Happy New Year!

Today/tonight’s Erev Rosh Hashanah. Or the eve of the Jewish new year. I hope that everybody has a great new year. Eat those honey dipped apples (as part of a wish for a sweet new year), and have some honey-cake too.

I’m going to get going, because I have some homework to do for a few classes tomorrow, and I have to get ready for services at 8:15 tonight.

In case you haven’t noticed, I’m really getting into this Judaism thing. I guess that it all has to do with a few kind of personal things, and with a need to discover who I am and what really defines me as me.

For the first time in almost a long as I can remember, I feel comfortable around people in a house of worship. I feel welcomed, and I feel at peace. Things make sense. I like that, and I think that I’m going to continue on with this because of that feeling.

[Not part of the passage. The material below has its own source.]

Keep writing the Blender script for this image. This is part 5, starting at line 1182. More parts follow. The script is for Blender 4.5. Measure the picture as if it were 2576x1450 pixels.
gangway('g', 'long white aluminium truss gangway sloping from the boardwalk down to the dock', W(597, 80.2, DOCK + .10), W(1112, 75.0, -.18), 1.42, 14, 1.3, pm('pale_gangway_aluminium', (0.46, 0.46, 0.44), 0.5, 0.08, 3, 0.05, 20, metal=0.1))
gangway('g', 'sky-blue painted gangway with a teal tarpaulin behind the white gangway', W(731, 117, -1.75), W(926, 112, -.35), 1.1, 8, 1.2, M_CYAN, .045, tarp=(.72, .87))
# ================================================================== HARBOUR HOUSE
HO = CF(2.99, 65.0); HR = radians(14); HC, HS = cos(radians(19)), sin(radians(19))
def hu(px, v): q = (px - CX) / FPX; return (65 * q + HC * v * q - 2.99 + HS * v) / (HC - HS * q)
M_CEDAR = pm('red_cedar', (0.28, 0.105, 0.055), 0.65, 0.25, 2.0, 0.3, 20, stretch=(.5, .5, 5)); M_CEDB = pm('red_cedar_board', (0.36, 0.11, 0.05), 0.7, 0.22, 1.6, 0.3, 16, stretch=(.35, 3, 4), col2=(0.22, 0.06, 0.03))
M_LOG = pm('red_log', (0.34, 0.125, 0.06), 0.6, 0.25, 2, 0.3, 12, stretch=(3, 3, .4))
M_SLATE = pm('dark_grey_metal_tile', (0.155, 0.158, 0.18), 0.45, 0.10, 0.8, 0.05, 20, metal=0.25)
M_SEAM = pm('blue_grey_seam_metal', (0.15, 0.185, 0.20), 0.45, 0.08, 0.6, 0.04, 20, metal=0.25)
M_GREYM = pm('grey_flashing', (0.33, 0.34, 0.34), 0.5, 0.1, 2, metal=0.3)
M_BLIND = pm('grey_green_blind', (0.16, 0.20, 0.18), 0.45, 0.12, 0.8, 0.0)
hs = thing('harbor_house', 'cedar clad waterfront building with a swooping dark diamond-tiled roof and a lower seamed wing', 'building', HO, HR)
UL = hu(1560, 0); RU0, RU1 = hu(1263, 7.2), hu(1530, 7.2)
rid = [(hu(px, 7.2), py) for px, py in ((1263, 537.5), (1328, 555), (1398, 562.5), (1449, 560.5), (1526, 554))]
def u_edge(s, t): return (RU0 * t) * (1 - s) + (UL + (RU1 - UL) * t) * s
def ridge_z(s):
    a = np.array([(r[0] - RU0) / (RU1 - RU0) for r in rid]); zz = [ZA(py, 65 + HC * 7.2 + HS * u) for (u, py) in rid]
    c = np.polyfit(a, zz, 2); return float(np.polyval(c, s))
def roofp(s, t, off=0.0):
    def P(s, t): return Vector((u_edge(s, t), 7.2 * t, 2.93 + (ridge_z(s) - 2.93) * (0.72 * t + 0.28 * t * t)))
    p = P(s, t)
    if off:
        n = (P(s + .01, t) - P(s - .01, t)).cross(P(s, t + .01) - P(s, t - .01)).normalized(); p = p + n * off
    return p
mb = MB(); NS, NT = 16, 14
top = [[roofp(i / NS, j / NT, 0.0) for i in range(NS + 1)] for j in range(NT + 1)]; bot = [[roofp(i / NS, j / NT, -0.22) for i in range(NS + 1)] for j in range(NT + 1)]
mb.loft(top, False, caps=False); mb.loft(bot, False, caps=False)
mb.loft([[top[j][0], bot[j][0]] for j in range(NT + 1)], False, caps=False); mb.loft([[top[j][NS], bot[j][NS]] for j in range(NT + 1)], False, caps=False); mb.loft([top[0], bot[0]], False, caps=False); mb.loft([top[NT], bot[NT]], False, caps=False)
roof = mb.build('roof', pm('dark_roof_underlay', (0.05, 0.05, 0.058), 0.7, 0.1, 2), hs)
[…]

Continue on to the point of conversion, that is. A few months ago, I really began to feel a big need inside myself to kind of discover what I beleived in. I had ignored that need for so long that it seemed to have built up almost to a breaking point. At about that time I began to look around for a belief system that matched my beliefs about the way that the world and people are.

I knew from the beginning that it wasn’t Christianity. I’d been raised Christian, and from about the fourth grade on, I began to have problems with the whole religion that finally culminated in my stopping going to services in about 6th grade.

So anyways, I’d quickly looked at Buddhism, and found too many problems with that.

At about that time two things happened. My girlfriend of 2.5 years broke up with me, kind of amplifying the whole identity crisis that I was in, and I started chatting with a friend who came back to Vegas for the summer. He’d just about completed his conversion, and when I asked him why he chose to convert to Judaism, his reasons sounded compelling enough for me to take a look at it.

I started by looking at Wikipedia’s pages about Judaism, and then I went on to the Judaism 101 FAQ. That helped a lot explaining the basics of the religion, and I liked what I saw. Then I picked up a book to read, Chosing a Jewish Life. A great quick overview of what it’s like for a convert and advice on conversion, and a quick overview of Judaism in general.

Then I got back to Vegas and went to synagogue a few times. I had never felt so welcome and comfortable before. I was hooked.

Even so I took a few weeks off of the synagogue, just to think about things and let it all sink in. I also picked up a copy of Essential Judaism. This book is huge and rocks. Hands down. It explains virtually everything that you could possibly want to know. It’s been a great help. I read a lot of that, and started going to synagogue again. And after that I knew that I was making the right decision in choosing to convert.

Currently, the Rabbi has taken on all of the students that he can (it’s a time-consuming process for both the Rabbi and the student), and so I’m waiting for the next round of conversion classes, whenever that may be.

  • Judy

    Shana Tova!

    I’ve also really gotten into the spiritual part of Judaism. I was born and raised Jewish, and starting dating someone who made me go to services every week. We broke up a few weeks ago, but I recently went back and it was fantastic. I feel like the spiritual side that was never cultivated is finally getting a chance to take a look around and see where I stand on all of these issues.